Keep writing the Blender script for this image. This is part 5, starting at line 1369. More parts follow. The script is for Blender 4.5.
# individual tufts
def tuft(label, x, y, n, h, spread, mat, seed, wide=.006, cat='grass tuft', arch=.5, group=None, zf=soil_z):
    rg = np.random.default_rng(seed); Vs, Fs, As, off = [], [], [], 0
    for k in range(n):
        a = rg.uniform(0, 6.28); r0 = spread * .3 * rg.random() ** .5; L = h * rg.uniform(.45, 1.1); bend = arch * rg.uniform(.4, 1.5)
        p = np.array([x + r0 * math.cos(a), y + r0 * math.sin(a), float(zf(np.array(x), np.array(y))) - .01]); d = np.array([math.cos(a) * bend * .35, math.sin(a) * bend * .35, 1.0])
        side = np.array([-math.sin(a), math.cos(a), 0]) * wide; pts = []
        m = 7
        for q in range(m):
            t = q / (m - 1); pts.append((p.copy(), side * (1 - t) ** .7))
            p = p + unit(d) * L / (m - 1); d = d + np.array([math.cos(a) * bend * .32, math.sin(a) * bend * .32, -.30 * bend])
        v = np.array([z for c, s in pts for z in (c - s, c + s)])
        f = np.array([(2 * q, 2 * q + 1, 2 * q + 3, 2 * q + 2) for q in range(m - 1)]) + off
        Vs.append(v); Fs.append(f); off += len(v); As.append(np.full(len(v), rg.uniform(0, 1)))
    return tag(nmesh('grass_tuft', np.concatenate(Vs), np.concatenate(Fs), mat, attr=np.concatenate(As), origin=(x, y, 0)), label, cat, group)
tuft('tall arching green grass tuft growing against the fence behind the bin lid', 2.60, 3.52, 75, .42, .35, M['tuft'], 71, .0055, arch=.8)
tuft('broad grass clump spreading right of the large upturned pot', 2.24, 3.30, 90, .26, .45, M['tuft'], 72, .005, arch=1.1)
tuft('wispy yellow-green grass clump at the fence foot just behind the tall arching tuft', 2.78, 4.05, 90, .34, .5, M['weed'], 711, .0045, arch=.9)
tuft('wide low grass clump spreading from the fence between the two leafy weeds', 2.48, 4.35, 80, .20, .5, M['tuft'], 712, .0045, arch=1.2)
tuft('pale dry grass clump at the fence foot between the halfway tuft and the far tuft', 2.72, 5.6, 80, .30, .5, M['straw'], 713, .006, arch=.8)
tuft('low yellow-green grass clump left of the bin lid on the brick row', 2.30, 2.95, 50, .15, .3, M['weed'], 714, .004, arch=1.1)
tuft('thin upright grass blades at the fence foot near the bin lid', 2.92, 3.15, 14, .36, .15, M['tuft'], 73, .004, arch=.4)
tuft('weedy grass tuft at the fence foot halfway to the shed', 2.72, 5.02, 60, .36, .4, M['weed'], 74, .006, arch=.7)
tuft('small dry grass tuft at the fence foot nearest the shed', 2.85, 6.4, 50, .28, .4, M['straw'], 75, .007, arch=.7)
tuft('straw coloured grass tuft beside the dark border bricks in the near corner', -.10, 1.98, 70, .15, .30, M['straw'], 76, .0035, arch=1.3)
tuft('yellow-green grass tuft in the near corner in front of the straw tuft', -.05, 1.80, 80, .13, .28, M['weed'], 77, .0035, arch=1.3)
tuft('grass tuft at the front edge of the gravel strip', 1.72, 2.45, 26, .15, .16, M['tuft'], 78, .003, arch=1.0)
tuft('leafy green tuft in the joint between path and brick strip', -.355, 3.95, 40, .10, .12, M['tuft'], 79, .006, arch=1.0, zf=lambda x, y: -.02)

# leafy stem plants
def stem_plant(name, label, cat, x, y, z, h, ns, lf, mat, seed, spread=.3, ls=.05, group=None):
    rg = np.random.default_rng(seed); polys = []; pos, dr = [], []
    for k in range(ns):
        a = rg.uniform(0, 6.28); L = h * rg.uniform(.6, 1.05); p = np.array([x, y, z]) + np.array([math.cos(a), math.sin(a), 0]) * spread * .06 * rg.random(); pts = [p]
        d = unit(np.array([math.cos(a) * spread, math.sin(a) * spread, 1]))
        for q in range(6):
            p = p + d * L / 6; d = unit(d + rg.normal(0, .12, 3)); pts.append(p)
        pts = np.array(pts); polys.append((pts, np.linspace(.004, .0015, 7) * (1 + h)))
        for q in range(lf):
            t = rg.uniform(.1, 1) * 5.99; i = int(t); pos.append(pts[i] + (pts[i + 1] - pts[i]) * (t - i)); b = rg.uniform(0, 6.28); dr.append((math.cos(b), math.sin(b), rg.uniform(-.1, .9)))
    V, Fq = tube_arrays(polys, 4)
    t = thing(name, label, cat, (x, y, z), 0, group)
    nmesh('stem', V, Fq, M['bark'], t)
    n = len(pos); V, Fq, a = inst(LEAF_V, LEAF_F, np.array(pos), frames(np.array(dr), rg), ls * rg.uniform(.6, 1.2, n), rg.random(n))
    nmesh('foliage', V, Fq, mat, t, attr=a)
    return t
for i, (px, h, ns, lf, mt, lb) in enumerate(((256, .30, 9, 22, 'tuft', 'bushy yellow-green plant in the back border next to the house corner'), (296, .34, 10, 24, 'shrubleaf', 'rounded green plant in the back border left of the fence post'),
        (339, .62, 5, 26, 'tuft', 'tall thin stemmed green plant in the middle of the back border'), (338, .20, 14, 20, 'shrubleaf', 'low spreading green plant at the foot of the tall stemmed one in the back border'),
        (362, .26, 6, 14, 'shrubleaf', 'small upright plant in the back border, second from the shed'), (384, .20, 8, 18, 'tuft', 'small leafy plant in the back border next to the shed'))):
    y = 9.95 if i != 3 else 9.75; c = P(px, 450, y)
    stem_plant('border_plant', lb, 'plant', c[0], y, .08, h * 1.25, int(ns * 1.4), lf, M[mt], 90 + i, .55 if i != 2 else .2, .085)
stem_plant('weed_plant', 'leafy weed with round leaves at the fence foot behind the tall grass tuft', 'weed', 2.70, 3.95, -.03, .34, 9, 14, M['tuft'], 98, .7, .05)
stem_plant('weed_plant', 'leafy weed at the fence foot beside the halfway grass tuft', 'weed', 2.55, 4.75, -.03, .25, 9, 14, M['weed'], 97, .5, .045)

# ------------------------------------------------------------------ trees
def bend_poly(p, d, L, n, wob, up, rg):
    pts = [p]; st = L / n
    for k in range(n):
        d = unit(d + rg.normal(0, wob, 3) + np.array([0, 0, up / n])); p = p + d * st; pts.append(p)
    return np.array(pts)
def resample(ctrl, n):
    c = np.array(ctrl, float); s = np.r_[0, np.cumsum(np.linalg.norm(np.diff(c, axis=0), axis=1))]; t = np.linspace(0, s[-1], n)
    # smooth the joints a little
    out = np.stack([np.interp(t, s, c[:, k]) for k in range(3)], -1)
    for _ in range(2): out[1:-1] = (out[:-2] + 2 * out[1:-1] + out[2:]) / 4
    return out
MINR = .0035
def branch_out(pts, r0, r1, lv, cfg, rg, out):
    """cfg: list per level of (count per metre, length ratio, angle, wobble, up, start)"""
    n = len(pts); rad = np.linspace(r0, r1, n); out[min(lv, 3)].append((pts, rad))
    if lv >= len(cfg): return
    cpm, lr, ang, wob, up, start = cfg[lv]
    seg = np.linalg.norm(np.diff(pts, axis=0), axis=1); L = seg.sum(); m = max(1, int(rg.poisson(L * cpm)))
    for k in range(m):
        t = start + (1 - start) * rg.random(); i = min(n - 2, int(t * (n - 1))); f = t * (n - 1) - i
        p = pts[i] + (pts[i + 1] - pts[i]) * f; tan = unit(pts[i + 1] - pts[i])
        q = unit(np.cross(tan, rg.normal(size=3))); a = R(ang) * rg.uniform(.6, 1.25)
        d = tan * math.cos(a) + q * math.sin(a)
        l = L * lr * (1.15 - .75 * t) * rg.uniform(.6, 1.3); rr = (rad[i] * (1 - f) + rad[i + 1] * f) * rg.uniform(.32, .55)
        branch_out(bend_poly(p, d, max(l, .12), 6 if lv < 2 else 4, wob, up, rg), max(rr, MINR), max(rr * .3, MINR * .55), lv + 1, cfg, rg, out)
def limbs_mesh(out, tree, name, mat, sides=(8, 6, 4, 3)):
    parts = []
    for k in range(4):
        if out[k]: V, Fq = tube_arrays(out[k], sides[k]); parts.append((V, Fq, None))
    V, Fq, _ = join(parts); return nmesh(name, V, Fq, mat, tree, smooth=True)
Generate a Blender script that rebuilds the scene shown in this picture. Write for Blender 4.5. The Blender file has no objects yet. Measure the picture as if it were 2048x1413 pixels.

- EXERCISE -
Pick out the lines that contain "parts" and copy them.

- EXERCISE RESPONSE -
Keep writing the Blender script for this image. This is part 5, starting at line 1369. More parts follow. The script is for Blender 4.5.
    parts = []
        if out[k]: V, Fq = tube_arrays(out[k], sides[k]); parts.append((V, Fq, None))
    V, Fq, _ = join(parts); return nmesh(name, V, Fq, mat, tree, smooth=True)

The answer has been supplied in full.